The difference here is that goliaths, because they are Medium, have no penalty when using Heavy weapons. Thus any Medium creature is automatically going to be a "better" barbarian than a Small creature because they can use Heavy weapons. No matter whether they get a +2 to Strength or not.

That, plus the fact that goliaths gain Powerful Build, means that goliaths are stronger than gnomes automatically. No need for an ASI to add to that.

(And, of course, that assumes that a "best" barbarian is the one who inflicts the most damage.)

(And the next question is, why is an 8-foot tall, sturdily-built goliath equally as strong as a 6-foot tall, slender githyanki but stronger than the equally tall but heavier loxodon, even though the loxodon also has powerful build, can lift much more than a higher-Strength githyanki could, and can heft a gnome using only its nose?)
All true! Which is why I further penalize small creatures with a str cap, and allow some to go over 20. :D
 

Nobody cares about elf. The Knife-eared snobs! :p

How about they just get to reroll a DEX save a number of times per day equal to their proficiency bonus?
I'm more interested in the question: "would any other published race need a houserule ability to replace what the ASI represents?"
 

Of course it does. It removes a meaningful way to differentiate between the various PC options at the crunch level.

How important that is, is a personal question.
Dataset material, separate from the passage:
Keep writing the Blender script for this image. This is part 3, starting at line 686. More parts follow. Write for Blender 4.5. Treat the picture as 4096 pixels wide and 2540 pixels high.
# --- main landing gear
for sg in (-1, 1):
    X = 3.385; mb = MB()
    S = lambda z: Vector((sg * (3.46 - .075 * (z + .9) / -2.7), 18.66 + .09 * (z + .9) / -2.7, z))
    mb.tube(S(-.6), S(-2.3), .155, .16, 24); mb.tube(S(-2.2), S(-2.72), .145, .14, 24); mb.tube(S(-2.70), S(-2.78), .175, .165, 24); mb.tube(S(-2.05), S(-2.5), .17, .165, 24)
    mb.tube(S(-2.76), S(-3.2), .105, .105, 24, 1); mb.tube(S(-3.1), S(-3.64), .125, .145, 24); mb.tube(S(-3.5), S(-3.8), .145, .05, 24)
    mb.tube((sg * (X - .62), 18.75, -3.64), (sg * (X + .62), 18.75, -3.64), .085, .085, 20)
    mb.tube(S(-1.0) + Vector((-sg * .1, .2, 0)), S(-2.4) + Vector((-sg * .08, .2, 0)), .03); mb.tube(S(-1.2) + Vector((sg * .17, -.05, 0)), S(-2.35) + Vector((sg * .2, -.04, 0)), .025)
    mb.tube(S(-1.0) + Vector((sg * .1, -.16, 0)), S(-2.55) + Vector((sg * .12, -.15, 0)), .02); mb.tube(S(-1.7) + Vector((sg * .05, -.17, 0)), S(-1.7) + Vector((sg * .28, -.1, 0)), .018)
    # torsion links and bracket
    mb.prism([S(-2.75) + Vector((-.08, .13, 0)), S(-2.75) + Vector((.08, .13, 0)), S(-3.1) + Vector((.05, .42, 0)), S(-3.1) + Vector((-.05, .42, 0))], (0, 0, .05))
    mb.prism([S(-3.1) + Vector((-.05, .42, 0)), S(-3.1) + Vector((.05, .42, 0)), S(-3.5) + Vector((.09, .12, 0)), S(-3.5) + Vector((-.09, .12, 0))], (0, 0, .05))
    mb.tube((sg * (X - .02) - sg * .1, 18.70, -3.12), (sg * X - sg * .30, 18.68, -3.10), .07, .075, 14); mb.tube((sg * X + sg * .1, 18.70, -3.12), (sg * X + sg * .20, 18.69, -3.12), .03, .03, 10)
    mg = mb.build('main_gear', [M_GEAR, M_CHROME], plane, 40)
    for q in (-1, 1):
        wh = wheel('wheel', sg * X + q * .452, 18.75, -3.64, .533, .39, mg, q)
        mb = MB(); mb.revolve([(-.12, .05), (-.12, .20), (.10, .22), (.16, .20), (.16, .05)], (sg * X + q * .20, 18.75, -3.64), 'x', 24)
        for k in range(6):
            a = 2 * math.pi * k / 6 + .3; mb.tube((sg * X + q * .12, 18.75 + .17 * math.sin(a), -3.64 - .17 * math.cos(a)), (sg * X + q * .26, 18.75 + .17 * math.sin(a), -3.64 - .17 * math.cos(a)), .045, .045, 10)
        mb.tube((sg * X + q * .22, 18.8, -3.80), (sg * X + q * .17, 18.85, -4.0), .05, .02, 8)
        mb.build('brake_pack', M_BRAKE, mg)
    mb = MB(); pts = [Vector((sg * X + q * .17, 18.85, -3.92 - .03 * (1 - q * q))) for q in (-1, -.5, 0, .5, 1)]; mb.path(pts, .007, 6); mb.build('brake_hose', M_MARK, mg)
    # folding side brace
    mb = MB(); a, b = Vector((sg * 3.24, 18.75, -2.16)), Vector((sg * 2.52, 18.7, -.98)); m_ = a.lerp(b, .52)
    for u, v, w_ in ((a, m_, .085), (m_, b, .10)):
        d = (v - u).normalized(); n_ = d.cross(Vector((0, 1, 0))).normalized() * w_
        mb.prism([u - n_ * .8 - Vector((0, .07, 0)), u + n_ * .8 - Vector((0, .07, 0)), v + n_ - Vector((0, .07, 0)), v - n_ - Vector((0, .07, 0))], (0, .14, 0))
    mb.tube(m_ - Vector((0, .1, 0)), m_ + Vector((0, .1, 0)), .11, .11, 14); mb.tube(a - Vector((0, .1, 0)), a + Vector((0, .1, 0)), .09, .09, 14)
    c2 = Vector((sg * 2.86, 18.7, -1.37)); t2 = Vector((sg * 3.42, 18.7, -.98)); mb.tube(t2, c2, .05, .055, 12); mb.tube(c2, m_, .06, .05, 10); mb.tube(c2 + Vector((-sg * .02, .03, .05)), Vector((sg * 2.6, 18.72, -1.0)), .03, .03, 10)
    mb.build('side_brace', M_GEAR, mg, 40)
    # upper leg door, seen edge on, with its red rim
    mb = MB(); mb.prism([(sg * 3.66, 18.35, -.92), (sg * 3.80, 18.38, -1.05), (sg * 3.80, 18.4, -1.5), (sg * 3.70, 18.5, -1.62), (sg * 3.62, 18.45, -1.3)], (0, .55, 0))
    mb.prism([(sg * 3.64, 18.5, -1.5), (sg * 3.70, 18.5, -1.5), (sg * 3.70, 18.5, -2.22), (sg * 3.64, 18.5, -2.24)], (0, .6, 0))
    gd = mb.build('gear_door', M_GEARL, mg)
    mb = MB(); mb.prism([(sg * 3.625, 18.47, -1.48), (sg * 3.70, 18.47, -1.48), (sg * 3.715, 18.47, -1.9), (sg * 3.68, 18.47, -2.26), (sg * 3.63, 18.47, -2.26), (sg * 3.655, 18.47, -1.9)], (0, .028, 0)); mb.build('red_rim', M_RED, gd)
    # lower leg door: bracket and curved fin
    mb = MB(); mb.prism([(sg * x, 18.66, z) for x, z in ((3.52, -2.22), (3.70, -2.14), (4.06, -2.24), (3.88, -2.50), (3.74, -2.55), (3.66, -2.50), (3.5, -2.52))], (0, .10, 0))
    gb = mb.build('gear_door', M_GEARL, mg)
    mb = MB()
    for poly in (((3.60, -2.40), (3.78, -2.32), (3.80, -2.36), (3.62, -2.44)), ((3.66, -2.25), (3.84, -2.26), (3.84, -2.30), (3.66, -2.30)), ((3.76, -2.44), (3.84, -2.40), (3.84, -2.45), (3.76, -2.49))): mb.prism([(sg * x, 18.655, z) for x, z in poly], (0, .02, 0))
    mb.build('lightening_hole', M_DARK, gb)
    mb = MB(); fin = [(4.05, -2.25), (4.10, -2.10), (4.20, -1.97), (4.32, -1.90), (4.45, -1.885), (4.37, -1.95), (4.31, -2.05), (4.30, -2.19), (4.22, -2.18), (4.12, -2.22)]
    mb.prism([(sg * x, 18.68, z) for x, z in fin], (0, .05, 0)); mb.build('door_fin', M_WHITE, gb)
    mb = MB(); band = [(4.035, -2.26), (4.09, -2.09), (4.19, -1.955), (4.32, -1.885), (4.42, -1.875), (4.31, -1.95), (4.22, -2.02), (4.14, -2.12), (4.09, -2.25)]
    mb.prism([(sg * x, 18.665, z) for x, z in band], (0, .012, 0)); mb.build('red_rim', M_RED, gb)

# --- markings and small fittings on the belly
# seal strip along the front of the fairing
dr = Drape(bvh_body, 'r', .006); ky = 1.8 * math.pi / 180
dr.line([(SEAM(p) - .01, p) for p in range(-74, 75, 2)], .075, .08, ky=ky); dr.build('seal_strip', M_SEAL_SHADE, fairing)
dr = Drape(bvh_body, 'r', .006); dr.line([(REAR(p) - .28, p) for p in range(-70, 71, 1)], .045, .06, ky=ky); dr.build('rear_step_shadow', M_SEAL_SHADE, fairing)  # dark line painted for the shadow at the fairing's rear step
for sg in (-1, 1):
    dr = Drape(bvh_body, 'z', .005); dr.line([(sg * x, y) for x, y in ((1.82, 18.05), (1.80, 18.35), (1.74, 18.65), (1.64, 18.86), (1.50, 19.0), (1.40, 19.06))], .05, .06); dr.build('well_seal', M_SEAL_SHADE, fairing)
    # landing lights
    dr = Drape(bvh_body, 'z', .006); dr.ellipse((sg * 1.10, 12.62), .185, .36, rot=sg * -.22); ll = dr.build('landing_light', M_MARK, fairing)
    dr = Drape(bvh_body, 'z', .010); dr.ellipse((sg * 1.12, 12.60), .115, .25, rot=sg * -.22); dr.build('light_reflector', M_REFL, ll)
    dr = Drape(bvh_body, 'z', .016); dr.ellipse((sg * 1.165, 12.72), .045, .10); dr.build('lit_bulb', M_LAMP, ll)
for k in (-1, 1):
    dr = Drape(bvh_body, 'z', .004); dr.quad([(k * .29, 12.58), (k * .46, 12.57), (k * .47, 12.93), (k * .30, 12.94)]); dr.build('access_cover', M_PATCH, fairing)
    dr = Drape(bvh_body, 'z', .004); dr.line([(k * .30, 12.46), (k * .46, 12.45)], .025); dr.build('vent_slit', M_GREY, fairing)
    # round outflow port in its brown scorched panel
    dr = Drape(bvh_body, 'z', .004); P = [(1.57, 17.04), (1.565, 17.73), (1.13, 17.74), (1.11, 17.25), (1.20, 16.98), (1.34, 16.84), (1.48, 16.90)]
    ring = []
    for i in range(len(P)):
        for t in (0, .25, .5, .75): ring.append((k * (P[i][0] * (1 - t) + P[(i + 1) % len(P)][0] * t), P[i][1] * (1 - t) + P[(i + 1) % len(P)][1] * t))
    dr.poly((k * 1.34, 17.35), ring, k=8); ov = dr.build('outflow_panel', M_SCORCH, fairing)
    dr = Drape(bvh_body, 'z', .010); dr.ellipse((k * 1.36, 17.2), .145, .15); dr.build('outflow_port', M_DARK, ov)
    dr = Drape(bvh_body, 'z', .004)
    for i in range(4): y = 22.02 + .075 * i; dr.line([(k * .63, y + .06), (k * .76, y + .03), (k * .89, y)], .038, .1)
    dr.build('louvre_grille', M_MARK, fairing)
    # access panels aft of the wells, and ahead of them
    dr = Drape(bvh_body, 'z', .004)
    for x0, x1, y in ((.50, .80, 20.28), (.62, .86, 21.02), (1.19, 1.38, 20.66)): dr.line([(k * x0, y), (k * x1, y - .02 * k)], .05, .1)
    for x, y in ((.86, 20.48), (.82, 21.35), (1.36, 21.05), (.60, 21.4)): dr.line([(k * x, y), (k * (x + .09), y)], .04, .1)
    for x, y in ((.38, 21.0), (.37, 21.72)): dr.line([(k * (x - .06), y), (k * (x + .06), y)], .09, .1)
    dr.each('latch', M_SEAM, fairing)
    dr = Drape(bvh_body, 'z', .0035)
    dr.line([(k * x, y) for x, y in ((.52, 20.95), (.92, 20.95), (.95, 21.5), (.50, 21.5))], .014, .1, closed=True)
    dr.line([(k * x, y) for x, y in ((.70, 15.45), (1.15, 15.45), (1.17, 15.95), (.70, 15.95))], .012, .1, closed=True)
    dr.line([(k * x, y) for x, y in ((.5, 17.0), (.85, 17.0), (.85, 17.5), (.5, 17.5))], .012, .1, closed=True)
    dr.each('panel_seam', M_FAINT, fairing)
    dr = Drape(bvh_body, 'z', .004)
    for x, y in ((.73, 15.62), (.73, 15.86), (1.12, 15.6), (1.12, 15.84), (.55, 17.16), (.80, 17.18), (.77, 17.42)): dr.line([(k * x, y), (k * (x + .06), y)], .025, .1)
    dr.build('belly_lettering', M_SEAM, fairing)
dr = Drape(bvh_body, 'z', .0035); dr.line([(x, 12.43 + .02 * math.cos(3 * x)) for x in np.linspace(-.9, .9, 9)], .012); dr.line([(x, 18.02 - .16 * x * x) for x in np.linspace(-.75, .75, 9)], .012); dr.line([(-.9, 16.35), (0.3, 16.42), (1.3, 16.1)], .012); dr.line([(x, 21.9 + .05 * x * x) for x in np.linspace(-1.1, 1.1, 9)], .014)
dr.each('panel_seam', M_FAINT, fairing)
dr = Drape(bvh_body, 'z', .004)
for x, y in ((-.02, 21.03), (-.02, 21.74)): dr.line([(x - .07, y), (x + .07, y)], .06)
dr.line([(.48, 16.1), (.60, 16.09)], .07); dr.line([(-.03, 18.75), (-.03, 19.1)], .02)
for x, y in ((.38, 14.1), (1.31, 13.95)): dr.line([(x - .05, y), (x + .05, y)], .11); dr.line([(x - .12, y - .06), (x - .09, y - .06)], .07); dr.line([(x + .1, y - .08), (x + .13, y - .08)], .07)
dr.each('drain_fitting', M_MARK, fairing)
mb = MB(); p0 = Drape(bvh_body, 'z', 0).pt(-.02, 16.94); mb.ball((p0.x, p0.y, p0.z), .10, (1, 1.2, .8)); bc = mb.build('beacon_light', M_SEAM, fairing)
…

I'd say the literal thousands of words spilled over the topic would mean it is of value to some.
We already have meaningful ways to differentiate between the various PC options. They're called "traits." Powerful Build, Aggressive, Luck, Long-Limbed, Mask of the Wild, Draconic Ancestry, Dwarven Resiliance, innate spells, innate proficiencies, innate damage resistances.
 

And let's not forget that Nature VS Nurture is not a hard binary. It's a REALLY complicated issue.

Take, for exemple, Star Trek's Klingon. Their culture has a strong emphasis on honourable warriors with lots of ceremonial combat. In such a society, the strongest specimen would have a greater chance of being selected for reproduction, resulting in stronger children, over many generations. But it's not impossible for a Klingon to become an Engineer (otherwise they would have never discovered Warp Drives on their own).
In fact, there was one episode (I want to say DS9) that said that there were many "castes" of Klingons but the warrior caste took over and has the most prominence in their society. I think that this was the episode that featured a Klingon lawyer.